Indeed, Odom allowed San Antonio forward Antonio McDyess to score with a similarly late tip-in two months ago. The Spurs mobbed McDyess, celebrating perhaps their biggest victory this season.

The only action on the court after Sunday's game was Odom slinging the ball in frustration from one end to the other. Odom was mad at himself. He also hoped to get some help from Ron Artest, who was on the other side of Martin.

"Me and Ron have been playing basketball all our life and we didn't communicate on that last free throw," Odom said. "We were supposed to squeeze [Martin], know what I'm saying?"

Said Artest: "I guess [Martin] punked us. Or he cheated. One or the other."

Lakers Coach Phil Jackson said Martin illegally shoved Odom in the back to get to the ball.

Don't mess with Tex

Jackson has campaigned to get Tex Winter into the Basketball Hall of Fame for too many years to count.

So it seemed unusual for Jackson to be tight-lipped about news of Winter's acceptance.

"Great," Jackson said flatly.

He was annoyed.

It had nothing to do with Winter. It just took too long to make it happen.

"For the past 15 years, there have been people telling me that Tex is going in the Hall of Fame," Jackson said. "When Tex was verbally and cognizantly capable of receiving this award, I would have been much happier. The fact now that he's had a stroke that's impaired his capabilities, it kind of irritates me a little bit that this wasn't done 10 years ago when he was still serving basketball in such a great capacity."

Jackson then added, "Still in all, I'm happy that it's been rewarded."

Winter, 89, suffered a stroke in April 2009 while attending a basketball reunion in Manhattan, Kan.

He has trouble speaking, but before the stroke, he loved telling people he enjoyed 63 years of earning a basketball-related paycheck. He started out at Huntington Park High and then USC before taking his first coaching job as an assistant at Kansas State after World War II.

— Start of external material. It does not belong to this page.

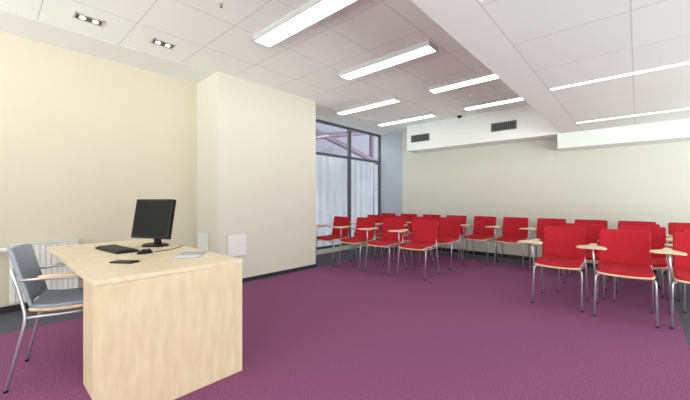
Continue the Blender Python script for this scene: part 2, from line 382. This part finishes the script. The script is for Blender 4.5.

Winter was part of Jackson's staff for six championship runs with Chicago in the 1990s and three with the Lakers in the early 2000s. Winter then became a part-time consultant with the Lakers after the 2003-04 season and was forced to step back from his duties after sustaining the stroke.

The official Hall of Fame announcement will be Monday in Houston before the NCAA championship game. The induction ceremony will be Aug. 12.

Jackson credited Winter with providing the triangle offense Jackson employed while winning 11 NBA championships as a coach.

He also admired Winter's penchant to tell the truth, sometimes in scathing but constructive fashion.

In Winter's eyes, Michael Jordan sometimes didn't pass the ball to the right place, Shaquille O'Neal didn't accept enough coaching and Kobe Bryant sometimes handled the ball too long.

"Every star that I've ever had on a team -- except Scottie Pippen, basically -- he had trouble with parts of their game," Jackson said.

Bryant has acknowledged that Winter often spoke his mind but still lavishly complimented him Sunday.

"It's about time," he said. "I'm beyond happy for him."